Un peu avant cinq heures, en novembre, quand le temps est au beau, humide mais beau, et clair, les vitres de l’immeuble qu’on voit de ma fenêtre au loin sur la colline de Bicêtre ont des reflets de bronze poli. De belles plaques de bronze, comme on n’en voit plus, et où en verrait-on ? L’époque n’est pas au beau matériau, l’époque est au plastique et au béton, au rationnel moulé qui permet de monter, à peu de frais, en peu de temps, l’équivalent de ce que nos ancêtres mettaient une vie et des fortunes à bâtir. Évidemment, c’est bien plus laid. Mais c’est ainsi. On ne voit plus de bronze.

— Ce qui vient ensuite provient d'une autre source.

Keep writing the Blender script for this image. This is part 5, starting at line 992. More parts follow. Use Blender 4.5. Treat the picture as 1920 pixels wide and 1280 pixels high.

J’ai l’impression qu’avec les siècles, nous ne nous enrichissons pas : ce sont les choses qui s’appauvrissent. Bien sûr, on peut toujours acheter un beau meuble en bois massif, mais cela nous ruinerait tout autant que l’achat de son buffet de chêne avait ruiné le vieil oncle Jean, tandis qu’on peut trouver en kit son équivalent contreplaqué pour moins qu’une bouchée de pain, enfin, son équivalent pratique, son équivalent d’usage, car en réalité, ce meuble en kit est d’une laideur repoussante ; surtout il est déjà, dès le moment de l’achat, obsolescent. Il ne tiendra pas l’hiver. Il ne constituera jamais un patrimoine, contrairement au beau buffet de l’oncle Jean dont plus personne ne sait que faire et qui encombre toujours la maison des grands-parents, en vente depuis le mois d’avril. Ainsi nous nous entourons d’une laideur éphémère, et nous achetons à fonds perdus de petites choses qui disparaîtront bien vite, dont la valeur s’évanouira immédiatement après la caisse et qu’il faudra racheter, et qu’après nous nos enfants rachèteront.

On pourrait penser que les choses, ces choses devenues seulement pratiques, ayant perdu de leur importance, laisseraient ainsi place à une autre dimension de l’être, une dimension qui serait sûrement spirituelle ou, en tout cas, loin du matérialisme. Mais ce n’est pas le cas. Nous ne gagnons pas en signification à mesure que les choses en perdent. Sûrement parce que le sens est dans les choses, en grande partie du moins. En tout cas, il semblerait que nous n’en ayons pas assez en nous pour remplacer le sens disparu. C’est ce que nous dit Houellebecq, ou plus exactement ce qu’il ne nous dit pas, ce que sa sécheresse nous montre, ce qu’il veut signifier avec ses descriptions courtes et les plus plates possibles de notre quotidien, ce grand vide que nous n’arrivons plus à meubler alors que le beau buffet de l’oncle Jean y arrivait si bien.